2. Gerald’s Game (Mike Flanagan, 2017)

Long touted as being unfilmable, Mike Flanagan found an inspired way of bringing Stephen King‘s story Gerald’s Game to the screen, even if it arguably would have been preferable for the tome to remain in development hell looking at what transpired.

Everyone to have seen the Netflix original knows exactly what sequence this entry is referring to, and for anyone who hasn’t gotten around to seeing it yet, what a fortunate position to be in. Quite simply, it’s one of the most sickening things ever put to film, with degloving a nightmare made flesh. Or lack thereof.

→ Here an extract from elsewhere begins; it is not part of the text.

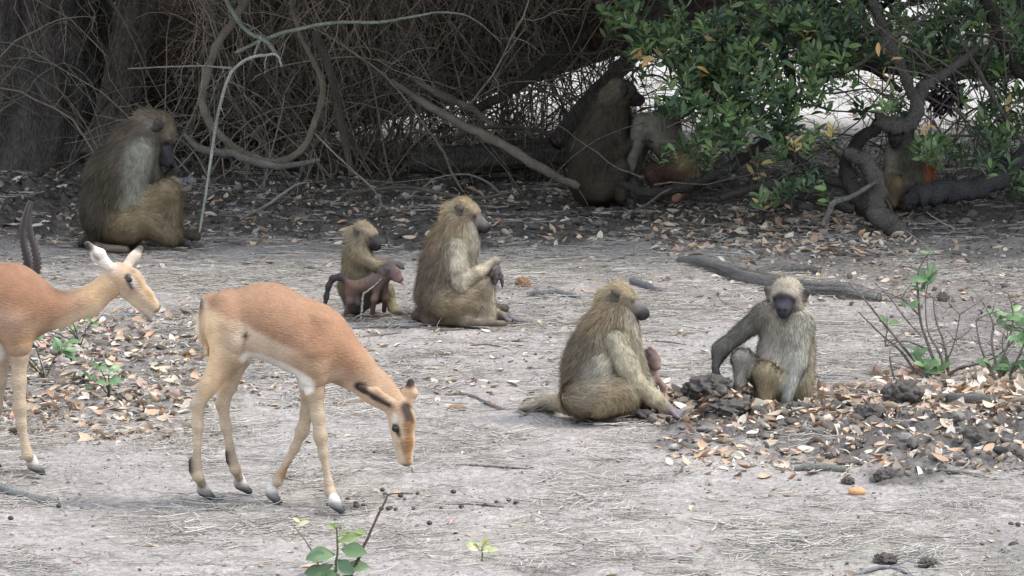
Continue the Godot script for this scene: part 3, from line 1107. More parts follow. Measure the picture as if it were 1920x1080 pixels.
func build_bush() -> void:
	var r := RandomNumberGenerator.new()
	r.seed = 9
	var bark := vmat("bush_bark", 0.85, 0.25)
	triplanar(bark, Vector3(2.5, 2.5, 2.5), noise_tex(0.05, 5, 71, 0.45, 1.0, 512), noise_tex(0.06, 5, 72, 0.0, 1.0, 512), 1.5)
	var c := gnd(1650, 415)
	var t := thing("evergreen_bush", c, "large evergreen bush with crooked grey branches and glossy green leaves, at the upper right", "bush")
	var grey := Color(0.185, 0.17, 0.16)
	var dark := Color(0.085, 0.078, 0.075)
	for q in [
		[[[1700, 445, 25.0], [1665, 418, 25.0], [1640, 395, 25.1], [1645, 350, 25.3], [1625, 310, 25.4], [1600, 290, 25.4], [1588, 287, 25.4]], [0.05, 0.062, 0.06, 0.05, 0.05, 0.045, 0.030], grey],
		[[[1640, 405, 25.1], [1612, 380, 25.2], [1592, 335, 25.4], [1586, 300, 25.6], [1615, 262, 25.8], [1645, 240, 25.9]], [0.05, 0.045, 0.042, 0.04, 0.042, 0.038], dark],
		[[[1643, 222, 25.5], [1665, 232, 25.5], [1695, 236, 25.5], [1716, 215, 25.5], [1722, 180, 25.6], [1740, 155, 25.7], [1775, 135, 25.9], [1830, 90, 26.2]], [0.04, 0.05, 0.05, 0.046, 0.044, 0.036, 0.03, 0.025], grey],
		[[[1712, 185, 25.6], [1690, 130, 25.6], [1665, 70, 25.7], [1640, 15, 25.8], [1630, -40, 25.9]], [0.032, 0.03, 0.028, 0.026, 0.025], grey],
		[[[1700, 385, 25.6], [1722, 366, 25.6], [1770, 360, 25.7], [1835, 352, 25.8], [1885, 325, 26.0], [1935, 270, 26.3], [1970, 200, 26.6]], [0.03, 0.068, 0.07, 0.064, 0.056, 0.05, 0.05], Color(0.10, 0.098, 0.105)],
		[[[1542, 424, 24.8], [1556, 395, 24.9], [1564, 380, 24.9], [1598, 368, 25.0], [1640, 342, 25.2]], [0.014, 0.018, 0.018, 0.015, 0.012], Color(0.27, 0.255, 0.25)],
		[[[1455, 240, 25.8], [1475, 275, 25.7], [1505, 310, 25.6], [1545, 332, 25.5], [1590, 350, 25.4]], [0.025, 0.028, 0.03, 0.03, 0.03], dark],
		[[[1440, 40, 26.2], [1462, 85, 26.1], [1480, 130, 26.0], [1486, 165, 25.9], [1470, 215, 25.8]], [0.024, 0.026, 0.028, 0.024, 0.02], grey],
		[[[1560, 145, 25.7], [1600, 128, 25.6], [1640, 100, 25.5], [1690, 60, 25.4], [1742, 30, 25.3]], [0.014, 0.014, 0.012, 0.010, 0.006], Color(0.20, 0.185, 0.17)],
		[[[1500, 160, 26.3], [1540, 150, 26.3], [1580, 128, 26.3], [1620, 122, 26.2], [1690, 170, 26.0]], [0.02, 0.024, 0.025, 0.02, 0.015], dark],
		[[[1300, 345, 25.5], [1350, 325, 25.5], [1400, 290, 25.6], [1440, 265, 25.7], [1470, 240, 25.8]], [0.02, 0.03, 0.032, 0.03, 0.025], dark],
		[[[1280, 128, 26.3], [1330, 165, 26.2], [1400, 190, 26.1], [1460, 240, 25.9]], [0.02, 0.018, 0.018, 0.016], grey],
		[[[1780, 30, 26.2], [1810, 90, 26.1], [1850, 160, 26.0], [1890, 230, 25.9], [1930, 280, 25.8]], [0.01, 0.014, 0.014, 0.012, 0.01], Color(0.18, 0.17, 0.16)],
		[[[1840, -20, 26.4], [1870, 60, 26.4], [1900, 120, 26.4], [1940, 160, 26.4]], [0.03, 0.035, 0.035, 0.03], dark],
		[[[1350, 372, 25.1], [1440, 350, 25.2], [1520, 372, 25.1], [1600, 392, 25.1]], [0.02, 0.026, 0.026, 0.03], dark],
		[[[1165, 345, 25.8], [1220, 362, 25.6], [1290, 350, 25.6], [1340, 332, 25.6]], [0.02, 0.03, 0.035, 0.028], dark]]:
		var p := trace(q[0])
		for j in p.size():
			p[j] -= c
		put("branch", limb(p, q[1], 9, 7, q[2], 0.05, r.randi() % 1000), bark, t)
	# bare twigs that cross one another inside the bush
	for k in 70:
		var a := at(r.randf_range(1200, 1930), r.randf_range(40, 380), r.randf_range(25.0, 26.8))
		a.y = maxf(a.y, 0.03)
		var pts := twig_run(r, a - c, Vector3(r.randfn(0, 0.9), r.randfn(0.3, 0.5), r.randfn(0, 0.4)), r.randf_range(0.4, 1.1), r.randf_range(0.0, 0.08), 0.15, 10)
		var cb := r.randf_range(0.5, 1.3)
		put("twig", cane(r, pts, r.randf_range(0.004, 0.009), 0.002, Color(0.24 * cb, 0.215 * cb, 0.195 * cb), 4, 0.3, Vector3.ZERO), bark, t)
	# leafy shoots
	var shapes := [green_leaf(0.12, 0.25, 0.36), green_leaf(0.3, 0.35, 0.40), green_leaf(-0.1, 0.15, 0.33)]
	var mat := leafmat("green_leaf", 0.3, 0.38)
	var boxes := [[1240, 60, 26.0, 70, 55, 46], [1330, 90, 25.7, 80, 70, 70], [1420, 50, 25.8, 90, 60, 66], [1520, 40, 25.9, 90, 55, 60], [1390, 160, 25.5, 90, 60, 48], [1490, 170, 25.4, 80, 60, 32], [1540, 110, 25.6, 60, 40, 36], [1360, 130, 25.9, 80, 50, 50], [1510, 250, 25.3, 60, 45, 16], [1400, 240, 25.4, 70, 40, 20], [1340, 215, 25.4, 60, 40, 20], [1300, 165, 25.7, 55, 35, 26],
		[1590, 70, 26.1, 60, 60, 34], [1690, 55, 26.3, 80, 60, 50], [1790, 40, 26.5, 90, 60, 54], [1890, 70, 26.6, 70, 80, 52], [1900, 190, 26.7, 50, 70, 30], [1760, 100, 26.6, 70, 35, 22], [1240, 190, 25.6, 50, 14, 9], [1260, 275, 25.3, 45, 10, 6], [1330, 290, 25.4, 50, 40, 10], [1420, 300, 25.4, 60, 40, 7], [1530, 320, 25.3, 40, 40, 5], [1470, 350, 25.2, 60, 22, 9], [1730, 275, 25.4, 40, 25, 10], [1840, 250, 26.0, 60, 70, 30], [1800, 110, 26.9, 80, 40, 30], [1900, 330, 26.0, 40, 40, 12], [1650, 200, 25.8, 40, 40, 8], [1170, 20, 26.4, 50, 30, 16]]
	var leaves := []
	for q in boxes:
		for k in q[5]:
			var u := Vector3(r.randfn(0, 0.5), r.randfn(0, 0.5), r.randfn(0, 0.28))
			var tip: Vector3 = at(q[0] + u.x * q[3], q[1] + u.y * q[4], q[2] + u.z) - c
			var back := Vector3(r.randf_range(-0.6, 0.6), -0.9, r.randf_range(-0.7, 0.1)).normalized()
			var st := tip + back * r.randf_range(0.10, 0.26)
			var g := Geo.new()
			g.tube([st, st.lerp(tip, 0.5) + Vector3(r.randfn(0, 0.012), 0, r.randfn(0, 0.012)), tip], [0.004, 0.003, 0.002], 4, Color(0.16, 0.15, 0.11))
			if k % 3 == 0:
				put("twig", g.mesh(), bark, t)
			var kind := r.randf()
			var ax := (tip - st).normalized()
			var num := r.randi_range(6, 10)
			for j in num:
				var f := float(j) / num
				var pos := st.lerp(tip, 0.45 + 0.55 * f)
				var an := j * 2.4 + r.randf() * 0.6
				var sd := ax.cross(Vector3(0.3, 0.2, 1.0)).normalized().rotated(ax, an)
				var dir := (ax * lerpf(0.35, 1.0, f) + sd * 0.85 + Vector3(0, 0.1, 0)).normalized()
				var l := r.randf_range(0.05, 0.10)
				leaves.append([r.randi() % 3, Transform3D(aim(dir, r.randfn(0, 0.5) + signf(dir.x) * 0.45).scaled(Vector3.ONE * l), pos), green(r, kind if r.randf() < 0.8 else r.randf())])
	# leaves on the near side one by one, the rest of the foliage as a mass
	leaves.sort_custom(func(a, b): return a[1].origin.z - a[1].basis.z.length() * -2.0 > b[1].origin.z - b[1].basis.z.length() * -2.0)
	var lx := [[], [], []]
	var lc := [[], [], []]
	var tones := {}
	for k in leaves.size():
		var q = leaves[k]
		if k < 290:
			var key := "%d_%d_%d" % [int(q[2].r * 40), int(q[2].g * 30), int(q[2].b * 40)]
			if not tones.has(key):
				var m := mat.duplicate()
				m.albedo_color = (q[2] as Color).linear_to_srgb()
				tones[key] = m
			var o := put("leaf", shapes[q[0]], tones[key], t)
			o.transform = q[1]
		else:
			lx[q[0]].append(q[1])
			lc[q[0]].append(q[2])
	for v in 3:
		scatter("foliage", shapes[v], mat, lx[v], lc[v], t)
	# the bunches of yellowed leaves and the dark clump that hangs in it
	for q in [[1205, 92, 25.6, 10, "bunch of yellowed leaves hanging above the paired baboons"], [1310, 148, 25.4, 6, "bunch of orange dead leaves at the left of the green bush"], [1665, 128, 25.2, 6, "bunch of pale yellow leaves above the crooked branch of the bush"], [1735, 235, 25.3, 4, "few pale yellow leaves hanging right of the crooked branch"]]:
		var o := thing("leaf_bunch", at(q[0], q[1], q[2]), q[4], "dead leaves")
		for j in q[3]:
			var e := put("leaf", shapes[j % 3], mats_tone("yellow_leaf_%d" % (j % 2), Color(0.48, 0.38, 0.21) if j % 2 == 0 else Color(0.46, 0.29, 0.11)), o)
			var dir := Vector3(r.randfn(0, 0.7), -0.7 + r.randfn(0, 0.5), r.randfn(0, 0.5) + 0.2)
			e.transform = Transform3D(aim(dir, r.randfn(0, 0.6)).scaled(Vector3.ONE * r.randf_range(0.06, 0.10)), Vector3(r.randfn(0, 0.045), r.randfn(0, 0.05), r.randfn(0, 0.03)))
		var g := Geo.new()
		g.tube([Vector3(-0.05, 0.22, -0.05), Vector3(0.02, 0.08, 0), Vector3(0, -0.05, 0.02)], [0.004, 0.003, 0.002], 4, Color(0.14, 0.10, 0.08))
		put("twig", g.mesh(), bark, o)
	var cl := thing("dead_leaf_clump", at(1772, 178, 26.2), "dark round clump of withered leaves hanging in the bush against the pale ground", "leaf clump")
	var px := []
	var pc := []
	for k in 260:
		var u := Vector3(r.randfn(0, 1), r.randfn(0, 1), r.randfn(0, 1)).normalized() * pow(r.randf(), 0.5)
		px.append(Transform3D(aim(u + Vector3(0, -0.3, 0), r.randf() * TAU).scaled(Vector3.ONE * 0.06), u * Vector3(0.09, 0.12, 0.08)))
		pc.append(Color(0.035, 0.026, 0.03) * r.randf_range(0.6, 1.5))
	scatter("withered_leaves", shapes[1], mat, px, pc, cl)
	var cg := Geo.new()
	cg.tube([Vector3(0.02, 0.42, -0.02), Vector3(-0.01, 0.2, 0), Vector3(0, 0.0, 0)], [0.008, 0.006, 0.006], 5, Color(0.08, 0.07, 0.06))
	put("stalk", cg.mesh(), bark, cl)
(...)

It’s enough to make the teeth water, with Carla Gugino’s phenomenal performance selling the inner turmoil of realising that some things – no matter how horrendous they may be – must be done in order to ensure survival.

1. American History X (Tony Kaye, 1998)

In microcosm, the scene is Edward Norton playing a despicable person doing a despicable thing, but it’s the sound design that elevates American History X‘s most notorious scene into the halls of cinematic infamy.

The actor’s Academy Award-nominated performance as Danny Vinyard is a ferocious tour-de-force, but once the sound of an innocent man’s teeth scraping across the pavement have been heard, never again do they leave the memory.

It’s admittedly a masterclass in balancing imagery with the soundscape to create maximum impact and effect, but it’s also the stuff of nightmares. It’s one of those scenes that can barely be watched, and that sound alone is enough to cause a shudder even if American History X never gets a rewatch.